===== DATASET EXCERPT

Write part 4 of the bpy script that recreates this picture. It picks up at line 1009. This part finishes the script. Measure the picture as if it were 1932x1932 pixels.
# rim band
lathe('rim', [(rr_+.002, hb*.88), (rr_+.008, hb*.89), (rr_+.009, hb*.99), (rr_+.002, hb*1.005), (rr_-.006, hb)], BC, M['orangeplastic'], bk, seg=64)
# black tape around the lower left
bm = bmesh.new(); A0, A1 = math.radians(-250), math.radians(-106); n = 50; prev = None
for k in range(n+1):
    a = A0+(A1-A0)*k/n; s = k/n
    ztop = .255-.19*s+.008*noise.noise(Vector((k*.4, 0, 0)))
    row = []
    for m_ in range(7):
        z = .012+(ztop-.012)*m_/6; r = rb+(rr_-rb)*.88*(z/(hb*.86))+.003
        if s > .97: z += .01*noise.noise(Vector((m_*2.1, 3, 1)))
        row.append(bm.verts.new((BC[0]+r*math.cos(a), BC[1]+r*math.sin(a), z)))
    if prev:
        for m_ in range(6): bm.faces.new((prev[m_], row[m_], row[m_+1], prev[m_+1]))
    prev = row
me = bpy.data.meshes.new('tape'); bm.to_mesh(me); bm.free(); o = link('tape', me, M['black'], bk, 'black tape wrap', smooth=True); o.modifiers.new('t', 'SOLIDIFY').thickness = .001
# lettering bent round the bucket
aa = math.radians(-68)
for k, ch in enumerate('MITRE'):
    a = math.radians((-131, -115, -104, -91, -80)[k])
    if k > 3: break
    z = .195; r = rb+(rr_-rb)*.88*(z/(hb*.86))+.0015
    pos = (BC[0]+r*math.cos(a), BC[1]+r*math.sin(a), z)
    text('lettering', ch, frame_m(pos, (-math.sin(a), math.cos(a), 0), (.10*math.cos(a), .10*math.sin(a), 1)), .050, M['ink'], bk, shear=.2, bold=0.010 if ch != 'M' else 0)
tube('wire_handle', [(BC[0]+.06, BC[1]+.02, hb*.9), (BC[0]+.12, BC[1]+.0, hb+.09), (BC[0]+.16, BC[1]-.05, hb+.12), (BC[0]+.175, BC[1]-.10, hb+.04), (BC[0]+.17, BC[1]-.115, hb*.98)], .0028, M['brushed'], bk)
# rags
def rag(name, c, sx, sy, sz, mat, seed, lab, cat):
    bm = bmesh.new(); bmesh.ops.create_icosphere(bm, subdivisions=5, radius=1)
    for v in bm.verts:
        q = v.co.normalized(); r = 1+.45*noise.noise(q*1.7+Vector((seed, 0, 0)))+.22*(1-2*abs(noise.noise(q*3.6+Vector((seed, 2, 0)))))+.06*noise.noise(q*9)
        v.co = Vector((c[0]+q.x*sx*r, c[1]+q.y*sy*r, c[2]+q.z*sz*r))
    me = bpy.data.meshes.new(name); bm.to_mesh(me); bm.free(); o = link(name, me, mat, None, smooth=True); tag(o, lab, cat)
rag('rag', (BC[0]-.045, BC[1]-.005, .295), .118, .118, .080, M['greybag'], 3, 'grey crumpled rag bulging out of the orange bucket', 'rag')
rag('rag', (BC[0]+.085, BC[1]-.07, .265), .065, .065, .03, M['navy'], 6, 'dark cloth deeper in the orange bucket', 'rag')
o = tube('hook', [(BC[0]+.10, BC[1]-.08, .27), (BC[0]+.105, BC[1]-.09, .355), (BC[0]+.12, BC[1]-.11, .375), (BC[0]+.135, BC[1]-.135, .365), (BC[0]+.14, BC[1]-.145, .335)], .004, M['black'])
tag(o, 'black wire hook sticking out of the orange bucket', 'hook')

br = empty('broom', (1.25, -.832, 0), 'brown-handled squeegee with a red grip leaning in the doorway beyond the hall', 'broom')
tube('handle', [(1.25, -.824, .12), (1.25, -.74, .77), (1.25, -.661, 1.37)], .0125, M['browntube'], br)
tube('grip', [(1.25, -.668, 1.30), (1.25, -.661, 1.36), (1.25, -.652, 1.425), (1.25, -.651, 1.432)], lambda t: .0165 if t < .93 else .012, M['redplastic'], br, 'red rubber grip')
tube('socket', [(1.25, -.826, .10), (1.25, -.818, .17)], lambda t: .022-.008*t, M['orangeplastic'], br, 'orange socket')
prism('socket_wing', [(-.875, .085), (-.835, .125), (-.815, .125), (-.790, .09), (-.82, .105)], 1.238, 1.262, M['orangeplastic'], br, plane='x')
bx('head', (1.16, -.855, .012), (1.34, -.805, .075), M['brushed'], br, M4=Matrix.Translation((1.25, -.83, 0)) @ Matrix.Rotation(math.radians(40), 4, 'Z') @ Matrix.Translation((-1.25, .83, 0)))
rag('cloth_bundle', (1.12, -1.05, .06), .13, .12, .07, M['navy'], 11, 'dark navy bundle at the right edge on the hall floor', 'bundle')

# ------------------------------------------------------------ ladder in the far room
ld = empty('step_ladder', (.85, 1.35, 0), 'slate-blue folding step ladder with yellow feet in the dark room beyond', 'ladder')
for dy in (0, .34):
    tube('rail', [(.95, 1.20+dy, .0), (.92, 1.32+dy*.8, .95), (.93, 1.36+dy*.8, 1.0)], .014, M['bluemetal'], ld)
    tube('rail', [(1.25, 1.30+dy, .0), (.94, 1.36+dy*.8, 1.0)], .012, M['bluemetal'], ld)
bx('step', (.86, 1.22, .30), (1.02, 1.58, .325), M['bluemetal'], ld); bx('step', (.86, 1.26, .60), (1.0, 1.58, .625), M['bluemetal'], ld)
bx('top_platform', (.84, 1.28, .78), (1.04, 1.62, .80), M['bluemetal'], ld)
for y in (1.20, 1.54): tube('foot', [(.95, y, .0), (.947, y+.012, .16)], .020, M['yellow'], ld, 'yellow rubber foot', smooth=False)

==========

- **TASK TO CARRY OUT**: Your task is to return the full listing exactly as it was given.

- **ANSWER BELOW**:
Write part 4 of the bpy script that recreates this picture. It picks up at line 1009. This part finishes the script. Measure the picture as if it were 1932x1932 pixels.
# rim band
lathe('rim', [(rr_+.002, hb*.88), (rr_+.008, hb*.89), (rr_+.009, hb*.99), (rr_+.002, hb*1.005), (rr_-.006, hb)], BC, M['orangeplastic'], bk, seg=64)
# black tape around the lower left
bm = bmesh.new(); A0, A1 = math.radians(-250), math.radians(-106); n = 50; prev = None
for k in range(n+1):
    a = A0+(A1-A0)*k/n; s = k/n
    ztop = .255-.19*s+.008*noise.noise(Vector((k*.4, 0, 0)))
    row = []
    for m_ in range(7):
        z = .012+(ztop-.012)*m_/6; r = rb+(rr_-rb)*.88*(z/(hb*.86))+.003
        if s > .97: z += .01*noise.noise(Vector((m_*2.1, 3, 1)))
        row.append(bm.verts.new((BC[0]+r*math.cos(a), BC[1]+r*math.sin(a), z)))
    if prev:
        for m_ in range(6): bm.faces.new((prev[m_], row[m_], row[m_+1], prev[m_+1]))
    prev = row
me = bpy.data.meshes.new('tape'); bm.to_mesh(me); bm.free(); o = link('tape', me, M['black'], bk, 'black tape wrap', smooth=True); o.modifiers.new('t', 'SOLIDIFY').thickness = .001
# lettering bent round the bucket
aa = math.radians(-68)
for k, ch in enumerate('MITRE'):
    a = math.radians((-131, -115, -104, -91, -80)[k])
    if k > 3: break
    z = .195; r = rb+(rr_-rb)*.88*(z/(hb*.86))+.0015
    pos = (BC[0]+r*math.cos(a), BC[1]+r*math.sin(a), z)
    text('lettering', ch, frame_m(pos, (-math.sin(a), math.cos(a), 0), (.10*math.cos(a), .10*math.sin(a), 1)), .050, M['ink'], bk, shear=.2, bold=0.010 if ch != 'M' else 0)
tube('wire_handle', [(BC[0]+.06, BC[1]+.02, hb*.9), (BC[0]+.12, BC[1]+.0, hb+.09), (BC[0]+.16, BC[1]-.05, hb+.12), (BC[0]+.175, BC[1]-.10, hb+.04), (BC[0]+.17, BC[1]-.115, hb*.98)], .0028, M['brushed'], bk)
# rags
def rag(name, c, sx, sy, sz, mat, seed, lab, cat):
    bm = bmesh.new(); bmesh.ops.create_icosphere(bm, subdivisions=5, radius=1)
    for v in bm.verts:
        q = v.co.normalized(); r = 1+.45*noise.noise(q*1.7+Vector((seed, 0, 0)))+.22*(1-2*abs(noise.noise(q*3.6+Vector((seed, 2, 0)))))+.06*noise.noise(q*9)
        v.co = Vector((c[0]+q.x*sx*r, c[1]+q.y*sy*r, c[2]+q.z*sz*r))
    me = bpy.data.meshes.new(name); bm.to_mesh(me); bm.free(); o = link(name, me, mat, None, smooth=True); tag(o, lab, cat)
rag('rag', (BC[0]-.045, BC[1]-.005, .295), .118, .118, .080, M['greybag'], 3, 'grey crumpled rag bulging out of the orange bucket', 'rag')
rag('rag', (BC[0]+.085, BC[1]-.07, .265), .065, .065, .03, M['navy'], 6, 'dark cloth deeper in the orange bucket', 'rag')
o = tube('hook', [(BC[0]+.10, BC[1]-.08, .27), (BC[0]+.105, BC[1]-.09, .355), (BC[0]+.12, BC[1]-.11, .375), (BC[0]+.135, BC[1]-.135, .365), (BC[0]+.14, BC[1]-.145, .335)], .004, M['black'])
tag(o, 'black wire hook sticking out of the orange bucket', 'hook')

br = empty('broom', (1.25, -.832, 0), 'brown-handled squeegee with a red grip leaning in the doorway beyond the hall', 'broom')
tube('handle', [(1.25, -.824, .12), (1.25, -.74, .77), (1.25, -.661, 1.37)], .0125, M['browntube'], br)
tube('grip', [(1.25, -.668, 1.30), (1.25, -.661, 1.36), (1.25, -.652, 1.425), (1.25, -.651, 1.432)], lambda t: .0165 if t < .93 else .012, M['redplastic'], br, 'red rubber grip')
tube('socket', [(1.25, -.826, .10), (1.25, -.818, .17)], lambda t: .022-.008*t, M['orangeplastic'], br, 'orange socket')
prism('socket_wing', [(-.875, .085), (-.835, .125), (-.815, .125), (-.790, .09), (-.82, .105)], 1.238, 1.262, M['orangeplastic'], br, plane='x')
bx('head', (1.16, -.855, .012), (1.34, -.805, .075), M['brushed'], br, M4=Matrix.Translation((1.25, -.83, 0)) @ Matrix.Rotation(math.radians(40), 4, 'Z') @ Matrix.Translation((-1.25, .83, 0)))
rag('cloth_bundle', (1.12, -1.05, .06), .13, .12, .07, M['navy'], 11, 'dark navy bundle at the right edge on the hall floor', 'bundle')

# ------------------------------------------------------------ ladder in the far room
ld = empty('step_ladder', (.85, 1.35, 0), 'slate-blue folding step ladder with yellow feet in the dark room beyond', 'ladder')
for dy in (0, .34):
    tube('rail', [(.95, 1.20+dy, .0), (.92, 1.32+dy*.8, .95), (.93, 1.36+dy*.8, 1.0)], .014, M['bluemetal'], ld)
    tube('rail', [(1.25, 1.30+dy, .0), (.94, 1.36+dy*.8, 1.0)], .012, M['bluemetal'], ld)
bx('step', (.86, 1.22, .30), (1.02, 1.58, .325), M['bluemetal'], ld); bx('step', (.86, 1.26, .60), (1.0, 1.58, .625), M['bluemetal'], ld)
bx('top_platform', (.84, 1.28, .78), (1.04, 1.62, .80), M['bluemetal'], ld)
for y in (1.20, 1.54): tube('foot', [(.95, y, .0), (.947, y+.012, .16)], .020, M['yellow'], ld, 'yellow rubber foot', smooth=False)